Supplied material:
★ ★ ★ ★ ★

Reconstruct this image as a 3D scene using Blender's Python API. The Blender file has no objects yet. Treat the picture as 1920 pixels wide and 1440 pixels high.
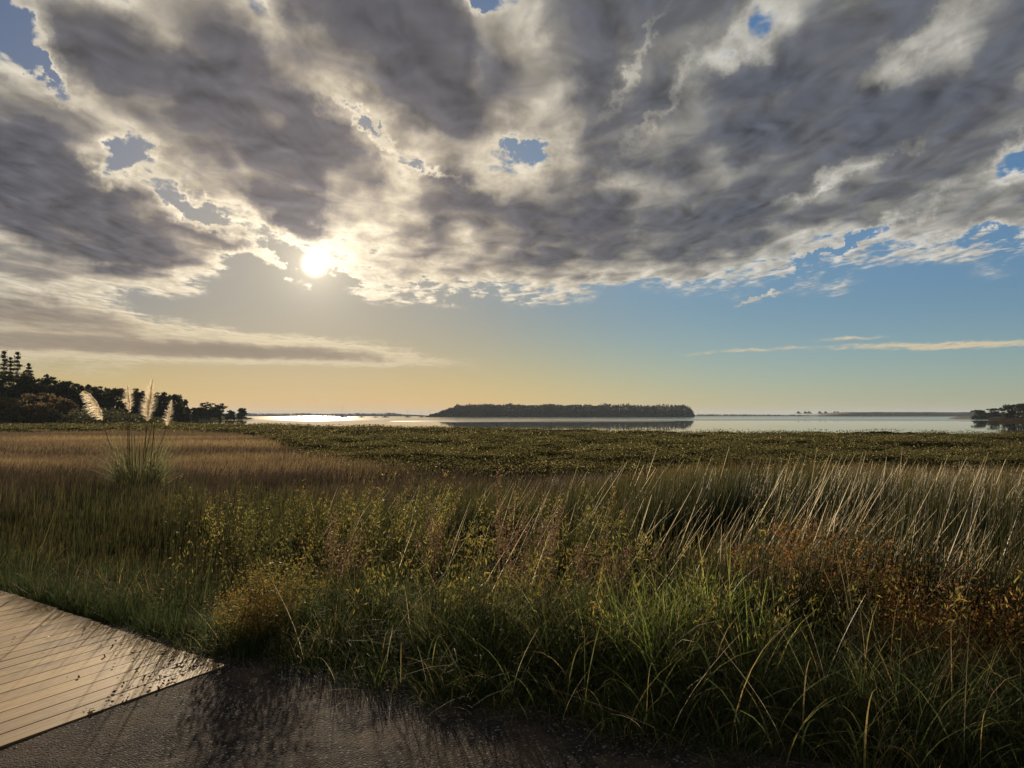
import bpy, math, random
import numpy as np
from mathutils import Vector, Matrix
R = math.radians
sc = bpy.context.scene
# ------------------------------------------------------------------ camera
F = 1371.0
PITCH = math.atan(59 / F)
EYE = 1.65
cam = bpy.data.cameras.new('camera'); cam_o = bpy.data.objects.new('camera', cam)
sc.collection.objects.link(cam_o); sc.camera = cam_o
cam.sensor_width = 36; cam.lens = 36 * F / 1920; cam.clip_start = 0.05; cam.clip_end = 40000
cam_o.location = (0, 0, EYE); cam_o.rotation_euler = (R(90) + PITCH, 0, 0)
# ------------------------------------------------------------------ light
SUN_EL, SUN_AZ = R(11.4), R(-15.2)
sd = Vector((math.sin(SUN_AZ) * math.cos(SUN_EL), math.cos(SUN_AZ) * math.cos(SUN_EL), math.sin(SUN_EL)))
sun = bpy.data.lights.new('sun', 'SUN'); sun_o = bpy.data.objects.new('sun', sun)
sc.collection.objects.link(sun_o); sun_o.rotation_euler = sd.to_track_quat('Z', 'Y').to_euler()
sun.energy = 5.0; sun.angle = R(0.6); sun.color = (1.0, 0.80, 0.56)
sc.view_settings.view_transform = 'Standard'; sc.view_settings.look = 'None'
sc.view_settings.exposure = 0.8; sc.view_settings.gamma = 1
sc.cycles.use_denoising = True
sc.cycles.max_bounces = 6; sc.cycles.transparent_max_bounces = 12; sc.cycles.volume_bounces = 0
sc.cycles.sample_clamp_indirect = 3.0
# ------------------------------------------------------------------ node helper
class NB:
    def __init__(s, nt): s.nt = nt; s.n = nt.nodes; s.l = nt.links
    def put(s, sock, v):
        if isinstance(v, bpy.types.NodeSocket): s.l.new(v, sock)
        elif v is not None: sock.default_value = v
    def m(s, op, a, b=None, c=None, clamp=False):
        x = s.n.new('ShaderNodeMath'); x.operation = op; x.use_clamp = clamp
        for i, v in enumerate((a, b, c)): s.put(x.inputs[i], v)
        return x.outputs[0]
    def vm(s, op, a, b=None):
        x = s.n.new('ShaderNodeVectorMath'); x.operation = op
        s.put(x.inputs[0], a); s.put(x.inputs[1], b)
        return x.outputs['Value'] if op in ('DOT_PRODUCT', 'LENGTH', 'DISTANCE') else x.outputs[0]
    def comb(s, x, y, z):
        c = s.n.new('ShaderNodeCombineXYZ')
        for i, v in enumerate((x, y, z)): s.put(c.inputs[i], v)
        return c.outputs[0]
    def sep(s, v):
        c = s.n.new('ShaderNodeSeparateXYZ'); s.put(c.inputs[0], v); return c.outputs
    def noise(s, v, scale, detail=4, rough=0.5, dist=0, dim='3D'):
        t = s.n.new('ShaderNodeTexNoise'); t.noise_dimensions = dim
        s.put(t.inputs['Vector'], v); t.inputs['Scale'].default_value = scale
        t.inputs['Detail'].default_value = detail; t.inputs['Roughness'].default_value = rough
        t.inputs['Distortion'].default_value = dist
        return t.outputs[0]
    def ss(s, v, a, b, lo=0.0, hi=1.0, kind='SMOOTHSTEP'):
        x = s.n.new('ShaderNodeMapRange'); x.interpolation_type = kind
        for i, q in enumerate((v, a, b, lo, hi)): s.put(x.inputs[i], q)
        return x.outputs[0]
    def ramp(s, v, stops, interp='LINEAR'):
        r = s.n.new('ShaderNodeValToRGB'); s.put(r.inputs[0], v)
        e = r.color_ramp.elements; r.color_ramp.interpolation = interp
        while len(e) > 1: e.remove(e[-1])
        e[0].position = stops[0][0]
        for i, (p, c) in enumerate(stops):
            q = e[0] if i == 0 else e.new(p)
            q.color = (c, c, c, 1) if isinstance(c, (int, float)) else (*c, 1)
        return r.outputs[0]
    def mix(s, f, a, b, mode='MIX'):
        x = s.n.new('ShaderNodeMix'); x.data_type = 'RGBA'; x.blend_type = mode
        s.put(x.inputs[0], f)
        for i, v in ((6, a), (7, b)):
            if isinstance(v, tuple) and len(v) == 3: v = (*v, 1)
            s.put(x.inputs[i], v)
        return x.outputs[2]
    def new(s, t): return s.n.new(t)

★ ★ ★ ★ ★

Request: Your answer should be only a number: how many lines of the data above contain the string "scene"?

Worked answer: 2